Cabot Circus Car Park Footbridge - Bristol, UK



Architect
Architect: Wilkinson Eyre
Structural engineer: David Dexter Associates
Date Built
Opened September, 2008
Location
Broadmead, Bristol
Description
This footbridge links the Cabot Circus shopping centre to its car park on the other side of Temple Way.  A document on the Steel Construction.org website says that, "The Cabot Circus footbridge was initially planned as a continuation of a long sweeping pedestrian boulevard that cuts through the new 2,500 space car park.
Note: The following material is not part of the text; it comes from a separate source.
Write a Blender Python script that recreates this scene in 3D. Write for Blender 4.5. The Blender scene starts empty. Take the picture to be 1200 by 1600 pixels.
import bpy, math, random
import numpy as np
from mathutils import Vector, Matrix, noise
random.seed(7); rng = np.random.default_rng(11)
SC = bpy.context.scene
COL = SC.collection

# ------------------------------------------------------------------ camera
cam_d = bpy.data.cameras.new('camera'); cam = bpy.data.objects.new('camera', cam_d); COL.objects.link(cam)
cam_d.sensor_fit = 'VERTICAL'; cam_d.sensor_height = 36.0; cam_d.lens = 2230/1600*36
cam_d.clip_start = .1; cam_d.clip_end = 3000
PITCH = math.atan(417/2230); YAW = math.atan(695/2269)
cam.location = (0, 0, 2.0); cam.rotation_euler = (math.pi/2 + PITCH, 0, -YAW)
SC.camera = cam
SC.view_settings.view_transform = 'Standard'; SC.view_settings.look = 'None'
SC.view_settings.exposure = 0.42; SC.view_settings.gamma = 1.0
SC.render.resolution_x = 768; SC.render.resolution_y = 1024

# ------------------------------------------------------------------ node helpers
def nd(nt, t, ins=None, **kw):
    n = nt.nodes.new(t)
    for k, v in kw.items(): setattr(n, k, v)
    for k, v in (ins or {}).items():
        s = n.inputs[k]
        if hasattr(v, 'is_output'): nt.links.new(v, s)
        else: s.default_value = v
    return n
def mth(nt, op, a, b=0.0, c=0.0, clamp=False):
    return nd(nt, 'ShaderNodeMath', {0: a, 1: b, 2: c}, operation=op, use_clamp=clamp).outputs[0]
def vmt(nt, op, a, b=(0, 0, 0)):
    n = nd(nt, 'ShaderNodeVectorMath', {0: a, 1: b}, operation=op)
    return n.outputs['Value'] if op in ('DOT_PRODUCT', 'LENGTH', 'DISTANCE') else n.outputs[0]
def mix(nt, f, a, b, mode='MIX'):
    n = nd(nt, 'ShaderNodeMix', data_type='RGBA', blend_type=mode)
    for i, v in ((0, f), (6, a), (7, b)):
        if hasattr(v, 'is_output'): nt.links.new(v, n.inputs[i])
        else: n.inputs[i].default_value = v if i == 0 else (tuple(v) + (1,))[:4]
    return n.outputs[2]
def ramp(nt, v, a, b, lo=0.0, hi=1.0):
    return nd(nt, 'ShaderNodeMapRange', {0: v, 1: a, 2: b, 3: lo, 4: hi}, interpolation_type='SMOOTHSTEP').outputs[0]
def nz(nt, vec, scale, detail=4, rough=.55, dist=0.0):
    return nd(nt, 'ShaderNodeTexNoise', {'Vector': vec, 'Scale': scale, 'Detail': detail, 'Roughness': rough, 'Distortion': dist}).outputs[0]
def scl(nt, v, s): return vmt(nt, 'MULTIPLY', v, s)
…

The use of steel, as a lightweight and malleable material aided the architectural vision and allowed the creation of an organic form, which provides a dynamic counterpoint to the flanking buildings. ...'Without 3D modelling this design wouldn’t have been possible,' sums up Alan Gilbertson, Project Engineer for David Dexter Associates. “The bridge incorporates challenging geometry, everything is on a curve and tilting, and so needed careful detailing. ..."



Not everyone is a fan of the bridge.  In a letter to the Bristol Post in April of 2012 a contributor said that, "This bridge has been designed so that the sides of it lean at strange angles. Every time I cross it, it has a weird effect and makes me dizzy – to the point that I now avoid this route. I thought it was probably just me, but have since heard other people moan about it making them feel dizzy and odd, and then just the other day a friend said that crossing the bridge made her feel dizzy and sick.  Why did someone design a bridge like this? What's wrong with having a bridge with normal, upright sides? It might have looked good on an architect's drawing board, but it's not too nice in reality – and needs to be avoided by anyone prone to dizzy spells or vertigo.  All they've done is build a bridge that would have been better suited to a funhouse!"